Newhart was a master of perfect comic timing, whose timing in fact was more about anti-timing. Diffident, uncertain, labored, tentative — pick your own favorite Newhartism — a Bob Newhart punch line was less punch, more mumble, less about the "joke," more about the delivery. Like the rest of us, he was momentarily confused by the absurdities of the world. Unlike the rest of us, he turned it all to comic gold.

Born George Robert Newhart on Sept. 5, 1929, in Chicago to a German-Irish family, he was called Bob to avoid confusion with his father, who was also named George.

At St. Ignatius High School and Loyola University in Chicago, he amused fellow students with imitations of James Cagney, Humphrey Bogart, Jimmy Durante and other stars. After receiving a degree in commerce, Newhart served for two years in the Army. Returning to Chicago after his military service, he entered law school at Loyola, but flunked out. He eventually landed a job as an accountant for the state unemployment department. Bored with the work, he spent his free hours acting at a stock company in suburban Oak Park, an experience that led to the phone bits.

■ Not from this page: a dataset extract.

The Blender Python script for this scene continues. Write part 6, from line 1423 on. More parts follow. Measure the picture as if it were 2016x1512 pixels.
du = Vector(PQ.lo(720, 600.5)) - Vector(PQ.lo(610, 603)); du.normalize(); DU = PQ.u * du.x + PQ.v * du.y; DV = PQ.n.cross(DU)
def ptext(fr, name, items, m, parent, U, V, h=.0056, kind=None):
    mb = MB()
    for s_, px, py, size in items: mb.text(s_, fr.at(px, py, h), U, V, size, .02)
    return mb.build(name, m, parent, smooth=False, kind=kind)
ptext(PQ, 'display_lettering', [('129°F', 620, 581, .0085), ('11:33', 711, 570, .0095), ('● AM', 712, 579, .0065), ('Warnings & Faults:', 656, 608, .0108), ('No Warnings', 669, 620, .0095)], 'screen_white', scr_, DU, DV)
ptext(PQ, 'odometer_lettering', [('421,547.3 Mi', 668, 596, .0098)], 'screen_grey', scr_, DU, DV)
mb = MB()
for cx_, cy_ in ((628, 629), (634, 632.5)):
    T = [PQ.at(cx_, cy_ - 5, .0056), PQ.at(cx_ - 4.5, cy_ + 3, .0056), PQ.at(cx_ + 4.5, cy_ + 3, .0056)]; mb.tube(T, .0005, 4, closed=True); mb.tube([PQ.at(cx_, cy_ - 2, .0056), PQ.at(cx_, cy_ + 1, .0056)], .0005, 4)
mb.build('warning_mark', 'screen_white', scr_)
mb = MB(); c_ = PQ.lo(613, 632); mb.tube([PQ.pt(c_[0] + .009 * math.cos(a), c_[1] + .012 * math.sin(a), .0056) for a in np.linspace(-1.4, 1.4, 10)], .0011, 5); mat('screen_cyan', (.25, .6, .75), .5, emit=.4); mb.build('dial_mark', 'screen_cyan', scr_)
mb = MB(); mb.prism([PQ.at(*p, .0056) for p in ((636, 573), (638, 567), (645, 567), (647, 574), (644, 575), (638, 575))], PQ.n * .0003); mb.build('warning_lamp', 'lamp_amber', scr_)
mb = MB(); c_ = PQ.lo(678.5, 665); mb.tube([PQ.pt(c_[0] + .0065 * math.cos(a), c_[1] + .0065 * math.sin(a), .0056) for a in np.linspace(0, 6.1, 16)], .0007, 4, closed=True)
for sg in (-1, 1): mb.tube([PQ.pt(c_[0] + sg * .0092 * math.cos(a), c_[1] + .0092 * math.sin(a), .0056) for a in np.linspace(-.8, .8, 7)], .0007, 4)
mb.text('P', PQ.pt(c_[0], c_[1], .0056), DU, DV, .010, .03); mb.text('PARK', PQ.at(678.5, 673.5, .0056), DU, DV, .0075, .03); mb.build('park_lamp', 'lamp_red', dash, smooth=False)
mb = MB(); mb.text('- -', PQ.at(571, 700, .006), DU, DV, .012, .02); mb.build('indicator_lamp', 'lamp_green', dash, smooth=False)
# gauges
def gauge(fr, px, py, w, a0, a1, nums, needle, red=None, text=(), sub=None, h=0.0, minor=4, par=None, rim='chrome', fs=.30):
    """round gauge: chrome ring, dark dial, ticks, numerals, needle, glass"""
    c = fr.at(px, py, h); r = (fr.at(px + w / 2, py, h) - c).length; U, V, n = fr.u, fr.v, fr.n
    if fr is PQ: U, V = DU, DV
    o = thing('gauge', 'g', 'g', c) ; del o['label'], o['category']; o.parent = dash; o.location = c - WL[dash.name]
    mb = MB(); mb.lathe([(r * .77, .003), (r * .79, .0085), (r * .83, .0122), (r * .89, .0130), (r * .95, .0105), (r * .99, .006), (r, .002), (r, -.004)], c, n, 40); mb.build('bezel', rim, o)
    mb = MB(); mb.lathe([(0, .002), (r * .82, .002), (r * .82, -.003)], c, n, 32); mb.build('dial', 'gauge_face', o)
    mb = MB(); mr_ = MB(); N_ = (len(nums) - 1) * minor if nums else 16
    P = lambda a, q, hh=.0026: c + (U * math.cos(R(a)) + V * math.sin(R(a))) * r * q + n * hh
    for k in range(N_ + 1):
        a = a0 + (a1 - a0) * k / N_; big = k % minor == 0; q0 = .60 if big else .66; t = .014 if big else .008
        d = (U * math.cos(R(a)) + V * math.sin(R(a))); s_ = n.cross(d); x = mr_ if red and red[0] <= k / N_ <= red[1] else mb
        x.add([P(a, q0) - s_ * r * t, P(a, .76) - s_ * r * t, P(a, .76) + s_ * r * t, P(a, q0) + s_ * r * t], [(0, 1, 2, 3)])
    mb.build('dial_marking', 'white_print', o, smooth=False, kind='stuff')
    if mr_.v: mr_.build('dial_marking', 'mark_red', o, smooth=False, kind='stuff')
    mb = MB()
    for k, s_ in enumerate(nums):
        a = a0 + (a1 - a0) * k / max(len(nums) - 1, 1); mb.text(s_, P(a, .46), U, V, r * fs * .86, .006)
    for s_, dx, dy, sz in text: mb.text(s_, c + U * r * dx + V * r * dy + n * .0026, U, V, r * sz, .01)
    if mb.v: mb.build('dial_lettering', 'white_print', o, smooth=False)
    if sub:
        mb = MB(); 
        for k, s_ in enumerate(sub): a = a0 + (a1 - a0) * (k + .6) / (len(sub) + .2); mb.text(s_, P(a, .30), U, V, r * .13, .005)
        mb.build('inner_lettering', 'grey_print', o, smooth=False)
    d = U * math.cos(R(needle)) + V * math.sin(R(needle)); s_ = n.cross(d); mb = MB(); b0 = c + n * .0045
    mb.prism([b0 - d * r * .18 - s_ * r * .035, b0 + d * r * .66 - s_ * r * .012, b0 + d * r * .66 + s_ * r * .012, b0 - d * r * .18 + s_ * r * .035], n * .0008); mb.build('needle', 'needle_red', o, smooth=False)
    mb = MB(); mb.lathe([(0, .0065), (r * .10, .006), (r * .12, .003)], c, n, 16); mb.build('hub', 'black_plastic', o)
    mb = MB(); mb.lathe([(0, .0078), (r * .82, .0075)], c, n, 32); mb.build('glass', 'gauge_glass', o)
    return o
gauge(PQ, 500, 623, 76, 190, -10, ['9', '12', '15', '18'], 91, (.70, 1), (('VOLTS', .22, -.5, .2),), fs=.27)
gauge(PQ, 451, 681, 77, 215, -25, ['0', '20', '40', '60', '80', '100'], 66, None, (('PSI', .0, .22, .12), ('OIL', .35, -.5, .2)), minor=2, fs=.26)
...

That led to "Button-Down," a series of phone gags, including that of an advertising exec who advised Lincoln (among others) to change the line "fourscore and seven" to "eighty-seven." The album sold a million copies, and suddenly the diffident comic was a hot commodity. A 1961 sitcom on NBC came and quickly went, but it was good enough to earn Newhart a Peabody Award.

He waited 11 years for the next one, "The Bob Newhart Show" in 1972, where he played a Chicago psychologist living in a penthouse with his schoolteacher wife (Pleshette). The show ran for six seasons. "Newhart," which premiered in 1982, ran even longer (eight seasons).

In real life, Newhart had married Virginia Quinn, known to friends as Ginny, in 1964, and remained with her until her death in 2023 — the long marriage a frequent source of jokes on "The Tonight Show Starring Johnny Carson," whose host had had a few wives. In at least one instance, Quinn would prove pivotal in Newhart's career as well. When he decided to wrap "Newhart," he played with the idea of leaking a story to the press that had his character Dick Loudon being killed by a wayward golf ball in the series' finale, then going to heaven, where he meets up with "God," played by (who else) George Burns.

Instead, Newhart recalled in his Emmy Legends interview, “Ginny said, ‘You ought to make it a dream sequence with Suzie,’ ” referring to Pleshette.

Newhart — who continued appearing on television occasionally after his fourth sitcom ended, including "The Big Bang Theory," where he played Sheldon's beloved science TV host, Professor Proton — told The Associated Press in 2003 that he would work as long as he could.

"It’s been so much, 43 years of my life; [to quit] would be like something was missing,” he said.

His last credit was in 2020, in the pilot episode of "Young Sheldon" as Professor Proton — of course.